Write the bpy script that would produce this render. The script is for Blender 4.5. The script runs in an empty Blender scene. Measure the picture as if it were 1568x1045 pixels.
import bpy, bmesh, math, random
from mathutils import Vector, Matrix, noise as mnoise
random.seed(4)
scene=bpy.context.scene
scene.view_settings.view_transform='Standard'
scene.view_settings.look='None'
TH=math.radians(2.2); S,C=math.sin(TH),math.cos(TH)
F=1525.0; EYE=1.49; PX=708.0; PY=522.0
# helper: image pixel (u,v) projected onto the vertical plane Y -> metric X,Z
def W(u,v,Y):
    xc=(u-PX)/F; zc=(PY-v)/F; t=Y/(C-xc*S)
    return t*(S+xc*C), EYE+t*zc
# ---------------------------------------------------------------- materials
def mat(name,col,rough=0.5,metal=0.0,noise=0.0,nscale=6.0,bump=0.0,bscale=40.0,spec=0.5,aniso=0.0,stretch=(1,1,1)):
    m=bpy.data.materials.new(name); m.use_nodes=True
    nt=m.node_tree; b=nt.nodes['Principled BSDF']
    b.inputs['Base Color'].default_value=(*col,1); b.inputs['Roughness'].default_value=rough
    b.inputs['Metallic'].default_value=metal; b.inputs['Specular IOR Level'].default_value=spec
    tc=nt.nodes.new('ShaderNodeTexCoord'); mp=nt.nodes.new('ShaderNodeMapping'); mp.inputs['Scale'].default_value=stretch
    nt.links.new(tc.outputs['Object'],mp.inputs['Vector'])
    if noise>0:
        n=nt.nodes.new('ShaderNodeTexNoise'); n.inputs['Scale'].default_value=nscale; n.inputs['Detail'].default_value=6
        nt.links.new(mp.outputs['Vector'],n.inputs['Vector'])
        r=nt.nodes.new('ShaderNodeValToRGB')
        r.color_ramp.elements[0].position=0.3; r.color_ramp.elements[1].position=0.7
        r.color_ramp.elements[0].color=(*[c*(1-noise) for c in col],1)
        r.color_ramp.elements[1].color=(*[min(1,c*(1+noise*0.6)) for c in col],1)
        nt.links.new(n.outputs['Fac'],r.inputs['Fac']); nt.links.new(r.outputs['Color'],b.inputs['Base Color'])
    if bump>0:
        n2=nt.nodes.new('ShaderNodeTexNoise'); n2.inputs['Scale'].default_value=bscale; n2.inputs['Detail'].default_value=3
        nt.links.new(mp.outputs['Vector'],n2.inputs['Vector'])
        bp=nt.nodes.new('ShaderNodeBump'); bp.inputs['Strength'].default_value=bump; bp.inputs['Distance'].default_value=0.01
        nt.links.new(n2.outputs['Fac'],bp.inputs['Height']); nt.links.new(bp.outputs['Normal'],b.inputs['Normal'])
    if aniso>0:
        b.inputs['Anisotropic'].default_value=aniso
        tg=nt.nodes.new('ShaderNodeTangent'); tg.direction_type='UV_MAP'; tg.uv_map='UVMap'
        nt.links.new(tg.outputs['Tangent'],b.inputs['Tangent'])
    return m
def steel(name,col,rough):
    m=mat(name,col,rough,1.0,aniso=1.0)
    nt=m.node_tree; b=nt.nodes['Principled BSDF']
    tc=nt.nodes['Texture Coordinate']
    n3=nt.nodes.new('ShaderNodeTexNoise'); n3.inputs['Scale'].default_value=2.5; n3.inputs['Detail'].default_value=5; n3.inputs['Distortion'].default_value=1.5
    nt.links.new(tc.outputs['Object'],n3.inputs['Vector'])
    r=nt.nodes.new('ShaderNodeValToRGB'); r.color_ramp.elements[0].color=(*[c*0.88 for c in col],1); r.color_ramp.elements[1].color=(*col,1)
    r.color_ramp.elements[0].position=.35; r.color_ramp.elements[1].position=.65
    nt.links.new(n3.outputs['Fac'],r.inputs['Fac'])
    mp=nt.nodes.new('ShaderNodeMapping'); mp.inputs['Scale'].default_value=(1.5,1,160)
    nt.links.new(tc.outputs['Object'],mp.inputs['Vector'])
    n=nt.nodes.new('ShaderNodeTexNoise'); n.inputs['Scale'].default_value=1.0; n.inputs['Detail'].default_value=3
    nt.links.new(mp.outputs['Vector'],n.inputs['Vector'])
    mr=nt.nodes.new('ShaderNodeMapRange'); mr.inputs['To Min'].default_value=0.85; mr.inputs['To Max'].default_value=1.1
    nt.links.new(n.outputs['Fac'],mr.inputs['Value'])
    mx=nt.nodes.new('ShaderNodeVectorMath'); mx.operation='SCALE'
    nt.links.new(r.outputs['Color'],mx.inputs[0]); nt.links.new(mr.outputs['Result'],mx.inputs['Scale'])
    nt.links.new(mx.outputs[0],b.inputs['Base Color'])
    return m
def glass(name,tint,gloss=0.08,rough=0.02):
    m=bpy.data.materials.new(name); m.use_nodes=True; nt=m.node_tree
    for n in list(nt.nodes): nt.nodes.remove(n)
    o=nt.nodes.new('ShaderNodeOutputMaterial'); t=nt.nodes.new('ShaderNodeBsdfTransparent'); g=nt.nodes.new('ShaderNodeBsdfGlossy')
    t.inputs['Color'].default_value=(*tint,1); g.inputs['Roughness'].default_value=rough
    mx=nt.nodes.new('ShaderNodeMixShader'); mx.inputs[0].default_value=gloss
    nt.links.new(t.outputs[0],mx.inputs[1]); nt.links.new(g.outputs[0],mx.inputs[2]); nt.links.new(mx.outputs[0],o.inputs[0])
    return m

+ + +

Return each line of the data exactly as written above.

• Response to the exercise
Write the bpy script that would produce this render. The script is for Blender 4.5. The script runs in an empty Blender scene. Measure the picture as if it were 1568x1045 pixels.
import bpy, bmesh, math, random
from mathutils import Vector, Matrix, noise as mnoise
random.seed(4)
scene=bpy.context.scene
scene.view_settings.view_transform='Standard'
scene.view_settings.look='None'
TH=math.radians(2.2); S,C=math.sin(TH),math.cos(TH)
F=1525.0; EYE=1.49; PX=708.0; PY=522.0
# helper: image pixel (u,v) projected onto the vertical plane Y -> metric X,Z
def W(u,v,Y):
    xc=(u-PX)/F; zc=(PY-v)/F; t=Y/(C-xc*S)
    return t*(S+xc*C), EYE+t*zc
# ---------------------------------------------------------------- materials
def mat(name,col,rough=0.5,metal=0.0,noise=0.0,nscale=6.0,bump=0.0,bscale=40.0,spec=0.5,aniso=0.0,stretch=(1,1,1)):
    m=bpy.data.materials.new(name); m.use_nodes=True
    nt=m.node_tree; b=nt.nodes['Principled BSDF']
    b.inputs['Base Color'].default_value=(*col,1); b.inputs['Roughness'].default_value=rough
    b.inputs['Metallic'].default_value=metal; b.inputs['Specular IOR Level'].default_value=spec
    tc=nt.nodes.new('ShaderNodeTexCoord'); mp=nt.nodes.new('ShaderNodeMapping'); mp.inputs['Scale'].default_value=stretch
    nt.links.new(tc.outputs['Object'],mp.inputs['Vector'])
    if noise>0:
        n=nt.nodes.new('ShaderNodeTexNoise'); n.inputs['Scale'].default_value=nscale; n.inputs['Detail'].default_value=6
        nt.links.new(mp.outputs['Vector'],n.inputs['Vector'])
        r=nt.nodes.new('ShaderNodeValToRGB')
        r.color_ramp.elements[0].position=0.3; r.color_ramp.elements[1].position=0.7
        r.color_ramp.elements[0].color=(*[c*(1-noise) for c in col],1)
        r.color_ramp.elements[1].color=(*[min(1,c*(1+noise*0.6)) for c in col],1)
        nt.links.new(n.outputs['Fac'],r.inputs['Fac']); nt.links.new(r.outputs['Color'],b.inputs['Base Color'])
    if bump>0:
        n2=nt.nodes.new('ShaderNodeTexNoise'); n2.inputs['Scale'].default_value=bscale; n2.inputs['Detail'].default_value=3
        nt.links.new(mp.outputs['Vector'],n2.inputs['Vector'])
        bp=nt.nodes.new('ShaderNodeBump'); bp.inputs['Strength'].default_value=bump; bp.inputs['Distance'].default_value=0.01
        nt.links.new(n2.outputs['Fac'],bp.inputs['Height']); nt.links.new(bp.outputs['Normal'],b.inputs['Normal'])
    if aniso>0:
        b.inputs['Anisotropic'].default_value=aniso
        tg=nt.nodes.new('ShaderNodeTangent'); tg.direction_type='UV_MAP'; tg.uv_map='UVMap'
        nt.links.new(tg.outputs['Tangent'],b.inputs['Tangent'])
    return m
def steel(name,col,rough):
    m=mat(name,col,rough,1.0,aniso=1.0)
    nt=m.node_tree; b=nt.nodes['Principled BSDF']
    tc=nt.nodes['Texture Coordinate']
    n3=nt.nodes.new('ShaderNodeTexNoise'); n3.inputs['Scale'].default_value=2.5; n3.inputs['Detail'].default_value=5; n3.inputs['Distortion'].default_value=1.5
    nt.links.new(tc.outputs['Object'],n3.inputs['Vector'])
    r=nt.nodes.new('ShaderNodeValToRGB'); r.color_ramp.elements[0].color=(*[c*0.88 for c in col],1); r.color_ramp.elements[1].color=(*col,1)
    r.color_ramp.elements[0].position=.35; r.color_ramp.elements[1].position=.65
    nt.links.new(n3.outputs['Fac'],r.inputs['Fac'])
    mp=nt.nodes.new('ShaderNodeMapping'); mp.inputs['Scale'].default_value=(1.5,1,160)
    nt.links.new(tc.outputs['Object'],mp.inputs['Vector'])
    n=nt.nodes.new('ShaderNodeTexNoise'); n.inputs['Scale'].default_value=1.0; n.inputs['Detail'].default_value=3
    nt.links.new(mp.outputs['Vector'],n.inputs['Vector'])
    mr=nt.nodes.new('ShaderNodeMapRange'); mr.inputs['To Min'].default_value=0.85; mr.inputs['To Max'].default_value=1.1
    nt.links.new(n.outputs['Fac'],mr.inputs['Value'])
    mx=nt.nodes.new('ShaderNodeVectorMath'); mx.operation='SCALE'
    nt.links.new(r.outputs['Color'],mx.inputs[0]); nt.links.new(mr.outputs['Result'],mx.inputs['Scale'])
    nt.links.new(mx.outputs[0],b.inputs['Base Color'])
    return m
def glass(name,tint,gloss=0.08,rough=0.02):
    m=bpy.data.materials.new(name); m.use_nodes=True; nt=m.node_tree
    for n in list(nt.nodes): nt.nodes.remove(n)
    o=nt.nodes.new('ShaderNodeOutputMaterial'); t=nt.nodes.new('ShaderNodeBsdfTransparent'); g=nt.nodes.new('ShaderNodeBsdfGlossy')
    t.inputs['Color'].default_value=(*tint,1); g.inputs['Roughness'].default_value=rough
    mx=nt.nodes.new('ShaderNodeMixShader'); mx.inputs[0].default_value=gloss
    nt.links.new(t.outputs[0],mx.inputs[1]); nt.links.new(g.outputs[0],mx.inputs[2]); nt.links.new(mx.outputs[0],o.inputs[0])
    return m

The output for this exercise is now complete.